De s’est donc concentré sur ce signal étonnant pour tenter d’en identifier la source. Il a retrouvé la trace de l’événement dans les données du Keck Observatory, à Hawaii. Cette institution est dotée d’un télescope ultra-performant qui est capable de réaliser de la spectroscopie, c’est-à-dire de déterminer la composition chimique d’un astre à partir des caractéristiques de la lumière qu’il émet.
De s’attendait à tomber sur de grandes quantités d’hydrogène et d’hélium. Ces deux éléments sont généralement abondants dans les systèmes binaires, car les deux étoiles du couple ont tendance à s’arracher mutuellement de la matière tout au long de ce tango gravitationnel. Mais étonnamment, le jeune chercheur n’en a pas trouvé la moindre trace.
Cette absence était déjà très étonnante, mais De n’était pas encore au bout de ses surprises. Car à la place de ces deux gaz, il a trouvé la trace d’une famille de molécules un peu particulières. Elles n’existent normalement que dans des étoiles relativement froides, ce qui semble incompatible avec l’observation initiale.
Il était désormais clair que De n’avait pas affaire à un système binaire. Il a donc pris son mal en patience le temps que ses collègues puissent trouver de nouveaux éléments de réponse. Un an plus tard, son équipe a enfin touché au but grâce à un autre engin. C’est le télescope infrarouge NEOWISE de la NASA qui a apporté la dernière pièce du puzzle.
L’engin a permis de confirmer qu’il y avait bien eu un impact entre deux corps célestes. Mais il a aussi révélé que l’événement avait dégagé une énergie relativement faible. Il ne pouvait pas donc s’agir de la fusion de deux astres. “L’objet en question devait être au moins 1000 fois plus petit que n’importe quelle étoile connue”, explique De.

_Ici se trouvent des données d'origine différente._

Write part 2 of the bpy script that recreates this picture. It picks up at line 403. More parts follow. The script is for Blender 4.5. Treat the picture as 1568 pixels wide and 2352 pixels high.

Or, il se trouve qu’il y a un objet bien connu qui coche toutes les cases : Jupiter, la géante gazeuse de notre système solaire. C’est cette heureuse coïncidence qui a fini par mettre la puce à l’oreille des chercheurs. “C’est là qu’on a réalisé qu’une planète s’était écrasée dans l’étoile”, raconte De.
À partir de cette “heureuse coïncidence“, ils ont enfin pu proposer une explication solide aux signaux enregistrés. Le premier flash a vraisemblablement été produit au moment où une planète de la taille de Jupiter a été engloutie par l’atmosphère de l’étoile. Le second signal, moins intense mais beaucoup plus long, provient des couches extérieures de l’étoile qui ont été catapultées par la chute de la planète vers le cœur de l’astre mourant.
Un avant-goût du futur de la Terre
“Pendant des décennies, on a pu observer ce qui se passait avant et après”, résume De. “Ce qui nous manquait, c’était de prendre une étoile la main dans le sac pour observer la mort de la planète en temps réel. Ça rend cette observation vraiment excitante”, se réjouit le jeune astrophysicien.
Désormais, ces conclusions vont pouvoir être intégrées aux modèles cosmologiques qui décrivent le cycle de vie des planètes et des étoiles. Les chercheurs pourront utiliser ces données pour repérer d’autres événements dans ce genre. Et accessoirement, c’est aussi un avant-goût du spectacle auquel une éventuelle civilisation extraterrestre aura droit d’ici cinq milliards d’années, lorsque notre Terre sera à son tour engloutie par un Soleil mourant.